§ Material:

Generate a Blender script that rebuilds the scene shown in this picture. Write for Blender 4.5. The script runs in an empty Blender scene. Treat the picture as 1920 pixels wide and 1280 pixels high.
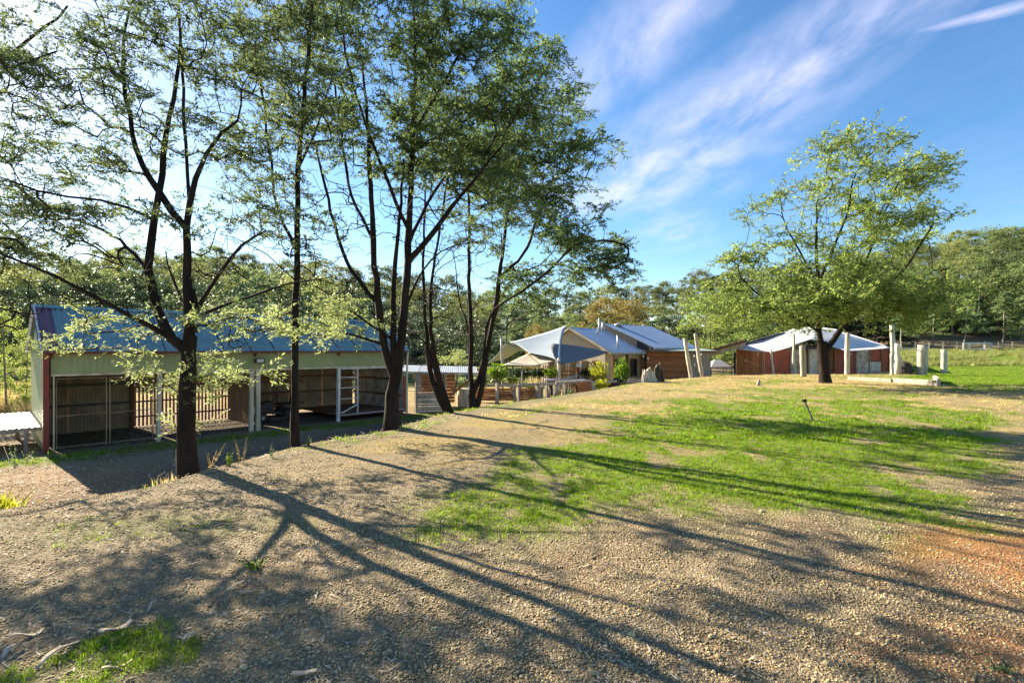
import bpy, math, random
import numpy as np
from mathutils import Vector, Matrix
random.seed(7)
RNG = np.random.default_rng(11)
SC = bpy.context.scene
COL = SC.collection
# ------------------------------------------------------------------ camera
EYE = 1.6; FP = 960.0; HZ = 655.0            # eye height, focal length in photo pixels, horizon row
cam_d = bpy.data.cameras.new('camera'); cam = bpy.data.objects.new('camera', cam_d); COL.objects.link(cam)
cam.location = (0, 0, EYE); cam.rotation_euler = (math.radians(90), 0, 0)
cam_d.sensor_width = 36; cam_d.lens = 18; cam_d.shift_y = 15/1920; cam_d.clip_end = 3000; cam_d.clip_start = 0.05
SC.camera = cam
# ------------------------------------------------------------------ light
SUN_AZ, SUN_EL = -50.0, 27.0                  # azimuth from +Y (negative = left of the view), elevation
az, el = math.radians(SUN_AZ), math.radians(SUN_EL)
SDIR = Vector((math.sin(az)*math.cos(el), math.cos(az)*math.cos(el), math.sin(el)))
sl = bpy.data.lights.new('sun', 'SUN'); sl.energy = 5.0; sl.angle = math.radians(0.5); sl.color = (1.0, 0.885, 0.67)
so = bpy.data.objects.new('sun', sl); COL.objects.link(so); so.rotation_euler = SDIR.to_track_quat('Z', 'Y').to_euler()
so.location = (-30, 30, 40)
world = bpy.data.worlds.new('World'); SC.world = world; world.use_nodes = True
wn = world.node_tree; wn.nodes.clear()
def WN(t, **k):
    n = wn.nodes.new(t)
    for a, b in k.items(): setattr(n, a, b)
    return n
def wl(a, b): wn.links.new(a, b)
sky = WN('ShaderNodeTexSky', sky_type='NISHITA', sun_disc=False, sun_elevation=el, sun_rotation=az, air_density=1.0, dust_density=0.35, ozone_density=2.2, altitude=400)
bg = WN('ShaderNodeBackground'); bg.inputs[1].default_value = 0.050
out = WN('ShaderNodeOutputWorld')
tc = WN('ShaderNodeTexCoord'); sx = WN('ShaderNodeSeparateXYZ'); wl(tc.outputs['Generated'], sx.inputs[0])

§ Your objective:
Leave out the pictures and give the listing above again exactly.

§ Full solution:
Generate a Blender script that rebuilds the scene shown in this picture. Write for Blender 4.5. The script runs in an empty Blender scene. Treat the picture as 1920 pixels wide and 1280 pixels high.
import bpy, math, random
import numpy as np
from mathutils import Vector, Matrix
random.seed(7)
RNG = np.random.default_rng(11)
SC = bpy.context.scene
COL = SC.collection
# ------------------------------------------------------------------ camera
EYE = 1.6; FP = 960.0; HZ = 655.0            # eye height, focal length in photo pixels, horizon row
cam_d = bpy.data.cameras.new('camera'); cam = bpy.data.objects.new('camera', cam_d); COL.objects.link(cam)
cam.location = (0, 0, EYE); cam.rotation_euler = (math.radians(90), 0, 0)
cam_d.sensor_width = 36; cam_d.lens = 18; cam_d.shift_y = 15/1920; cam_d.clip_end = 3000; cam_d.clip_start = 0.05
SC.camera = cam
# ------------------------------------------------------------------ light
SUN_AZ, SUN_EL = -50.0, 27.0                  # azimuth from +Y (negative = left of the view), elevation
az, el = math.radians(SUN_AZ), math.radians(SUN_EL)
SDIR = Vector((math.sin(az)*math.cos(el), math.cos(az)*math.cos(el), math.sin(el)))
sl = bpy.data.lights.new('sun', 'SUN'); sl.energy = 5.0; sl.angle = math.radians(0.5); sl.color = (1.0, 0.885, 0.67)
so = bpy.data.objects.new('sun', sl); COL.objects.link(so); so.rotation_euler = SDIR.to_track_quat('Z', 'Y').to_euler()
so.location = (-30, 30, 40)
world = bpy.data.worlds.new('World'); SC.world = world; world.use_nodes = True
wn = world.node_tree; wn.nodes.clear()
def WN(t, **k):
    n = wn.nodes.new(t)
    for a, b in k.items(): setattr(n, a, b)
    return n
def wl(a, b): wn.links.new(a, b)
sky = WN('ShaderNodeTexSky', sky_type='NISHITA', sun_disc=False, sun_elevation=el, sun_rotation=az, air_density=1.0, dust_density=0.35, ozone_density=2.2, altitude=400)
bg = WN('ShaderNodeBackground'); bg.inputs[1].default_value = 0.050
out = WN('ShaderNodeOutputWorld')
tc = WN('ShaderNodeTexCoord'); sx = WN('ShaderNodeSeparateXYZ'); wl(tc.outputs['Generated'], sx.inputs[0])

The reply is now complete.